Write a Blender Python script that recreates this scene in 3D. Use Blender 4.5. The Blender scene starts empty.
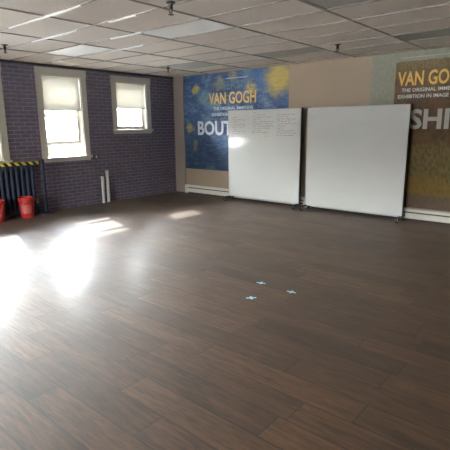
import bpy, bmesh, math, random
from mathutils import Vector, Matrix
random.seed(7)
sc = bpy.context.scene
COL = sc.collection
U = 1.1                                  # room survey unit in metres
BX, MY, H = -7.738*U, 7.352*U, 2.585*U   # brick wall plane, mural wall plane, ceiling height
RX, FY = 3.2*U, -6.2*U                   # far right wall, wall behind the camera

# ------------------------------------------------------------------ nodes
class NT:
    def __init__(s, name):
        s.m = bpy.data.materials.new(name); s.m.use_nodes = True
        s.t = s.m.node_tree; s.t.nodes.clear()
        s.out = s.n('ShaderNodeOutputMaterial')
    def n(s, kind, **kw):
        nd = s.t.nodes.new(kind)
        for k, v in kw.items(): setattr(nd, k, v)
        return nd
    def put(s, sock, v):
        if v is None: return
        if hasattr(v, 'node') : s.t.links.new(v, sock)
        else:
            if isinstance(v, tuple) and len(v) == 3 and sock.type == 'RGBA': v = (*v, 1)
            sock.default_value = v
    def coord(s, scale=(1,1,1), rot=(0,0,0), loc=(0,0,0)):
        tc = s.n('ShaderNodeTexCoord'); mp = s.n('ShaderNodeMapping')
        s.t.links.new(tc.outputs['Object'], mp.inputs[0])
        mp.inputs['Location'].default_value = loc; mp.inputs['Rotation'].default_value = rot; mp.inputs['Scale'].default_value = scale
        return mp.outputs[0]
    def xyz(s, v):
        nd = s.n('ShaderNodeSeparateXYZ'); s.put(nd.inputs[0], v); return nd.outputs
    def comb(s, x, y, z):
        nd = s.n('ShaderNodeCombineXYZ')
        for i, v in enumerate((x, y, z)): s.put(nd.inputs[i], v)
        return nd.outputs[0]
    def noise(s, vec, scale=5, detail=4, rough=.55, dist=0):
        nd = s.n('ShaderNodeTexNoise'); s.put(nd.inputs['Vector'], vec)
        nd.inputs['Scale'].default_value = scale; nd.inputs['Detail'].default_value = detail
        nd.inputs['Roughness'].default_value = rough; nd.inputs['Distortion'].default_value = dist
        return nd.outputs[0]
    def ramp(s, fac, stops, interp='LINEAR'):
        nd = s.n('ShaderNodeValToRGB'); s.put(nd.inputs[0], fac); cr = nd.color_ramp; cr.interpolation = interp
        while len(cr.elements) < len(stops): cr.elements.new(.5)
        for e, (p, c) in zip(cr.elements, stops):
            e.position = p; e.color = (*c, 1) if isinstance(c, tuple) else (c, c, c, 1)
        return nd.outputs[0]
    def mix(s, fac, a, b, mode='MIX'):
        nd = s.n('ShaderNodeMix', data_type='RGBA', blend_type=mode)
        s.put(nd.inputs[0], fac); s.put(nd.inputs[6], a); s.put(nd.inputs[7], b); return nd.outputs[2]
    def math(s, op, a, b=0., c=None, clamp=False):
        nd = s.n('ShaderNodeMath', operation=op); nd.use_clamp = clamp
        s.put(nd.inputs[0], a); s.put(nd.inputs[1], b)
        if c is not None: s.put(nd.inputs[2], c)
        return nd.outputs[0]
    def smooth(s, v, a, b):
        nd = s.n('ShaderNodeMapRange', interpolation_type='SMOOTHSTEP'); s.put(nd.inputs[0], v)
        nd.inputs[1].default_value = a; nd.inputs[2].default_value = b; return nd.outputs[0]
    def bump(s, h, strength=.3, dist=.005):
        nd = s.n('ShaderNodeBump'); s.put(nd.inputs['Height'], h)
        nd.inputs['Strength'].default_value = strength; nd.inputs['Distance'].default_value = dist; return nd.outputs[0]
    def pbr(s, color, rough=.6, metal=0., normal=None, spec=.5, **kw):
        nd = s.n('ShaderNodeBsdfPrincipled')
        s.put(nd.inputs['Base Color'], color); s.put(nd.inputs['Roughness'], rough); s.put(nd.inputs['Metallic'], metal)
        s.put(nd.inputs['Specular IOR Level'], spec)
        if normal is not None: s.put(nd.inputs['Normal'], normal)
        for k, v in kw.items(): s.put(nd.inputs[k.replace('_', ' ')], v)
        s.t.links.new(nd.outputs[0], s.out.inputs[0]); return s.m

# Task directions
Take the listing above and restate it word for word, without its pictures.

# Result of the task
Write a Blender Python script that recreates this scene in 3D. Use Blender 4.5. The Blender scene starts empty.
import bpy, bmesh, math, random
from mathutils import Vector, Matrix
random.seed(7)
sc = bpy.context.scene
COL = sc.collection
U = 1.1                                  # room survey unit in metres
BX, MY, H = -7.738*U, 7.352*U, 2.585*U   # brick wall plane, mural wall plane, ceiling height
RX, FY = 3.2*U, -6.2*U                   # far right wall, wall behind the camera

# ------------------------------------------------------------------ nodes
class NT:
    def __init__(s, name):
        s.m = bpy.data.materials.new(name); s.m.use_nodes = True
        s.t = s.m.node_tree; s.t.nodes.clear()
        s.out = s.n('ShaderNodeOutputMaterial')
    def n(s, kind, **kw):
        nd = s.t.nodes.new(kind)
        for k, v in kw.items(): setattr(nd, k, v)
        return nd
    def put(s, sock, v):
        if v is None: return
        if hasattr(v, 'node') : s.t.links.new(v, sock)
        else:
            if isinstance(v, tuple) and len(v) == 3 and sock.type == 'RGBA': v = (*v, 1)
            sock.default_value = v
    def coord(s, scale=(1,1,1), rot=(0,0,0), loc=(0,0,0)):
        tc = s.n('ShaderNodeTexCoord'); mp = s.n('ShaderNodeMapping')
        s.t.links.new(tc.outputs['Object'], mp.inputs[0])
        mp.inputs['Location'].default_value = loc; mp.inputs['Rotation'].default_value = rot; mp.inputs['Scale'].default_value = scale
        return mp.outputs[0]
    def xyz(s, v):
        nd = s.n('ShaderNodeSeparateXYZ'); s.put(nd.inputs[0], v); return nd.outputs
    def comb(s, x, y, z):
        nd = s.n('ShaderNodeCombineXYZ')
        for i, v in enumerate((x, y, z)): s.put(nd.inputs[i], v)
        return nd.outputs[0]
    def noise(s, vec, scale=5, detail=4, rough=.55, dist=0):
        nd = s.n('ShaderNodeTexNoise'); s.put(nd.inputs['Vector'], vec)
        nd.inputs['Scale'].default_value = scale; nd.inputs['Detail'].default_value = detail
        nd.inputs['Roughness'].default_value = rough; nd.inputs['Distortion'].default_value = dist
        return nd.outputs[0]
    def ramp(s, fac, stops, interp='LINEAR'):
        nd = s.n('ShaderNodeValToRGB'); s.put(nd.inputs[0], fac); cr = nd.color_ramp; cr.interpolation = interp
        while len(cr.elements) < len(stops): cr.elements.new(.5)
        for e, (p, c) in zip(cr.elements, stops):
            e.position = p; e.color = (*c, 1) if isinstance(c, tuple) else (c, c, c, 1)
        return nd.outputs[0]
    def mix(s, fac, a, b, mode='MIX'):
        nd = s.n('ShaderNodeMix', data_type='RGBA', blend_type=mode)
        s.put(nd.inputs[0], fac); s.put(nd.inputs[6], a); s.put(nd.inputs[7], b); return nd.outputs[2]
    def math(s, op, a, b=0., c=None, clamp=False):
        nd = s.n('ShaderNodeMath', operation=op); nd.use_clamp = clamp
        s.put(nd.inputs[0], a); s.put(nd.inputs[1], b)
        if c is not None: s.put(nd.inputs[2], c)
        return nd.outputs[0]
    def smooth(s, v, a, b):
        nd = s.n('ShaderNodeMapRange', interpolation_type='SMOOTHSTEP'); s.put(nd.inputs[0], v)
        nd.inputs[1].default_value = a; nd.inputs[2].default_value = b; return nd.outputs[0]
    def bump(s, h, strength=.3, dist=.005):
        nd = s.n('ShaderNodeBump'); s.put(nd.inputs['Height'], h)
        nd.inputs['Strength'].default_value = strength; nd.inputs['Distance'].default_value = dist; return nd.outputs[0]
    def pbr(s, color, rough=.6, metal=0., normal=None, spec=.5, **kw):
        nd = s.n('ShaderNodeBsdfPrincipled')
        s.put(nd.inputs['Base Color'], color); s.put(nd.inputs['Roughness'], rough); s.put(nd.inputs['Metallic'], metal)
        s.put(nd.inputs['Specular IOR Level'], spec)
        if normal is not None: s.put(nd.inputs['Normal'], normal)
        for k, v in kw.items(): s.put(nd.inputs[k.replace('_', ' ')], v)
        s.t.links.new(nd.outputs[0], s.out.inputs[0]); return s.m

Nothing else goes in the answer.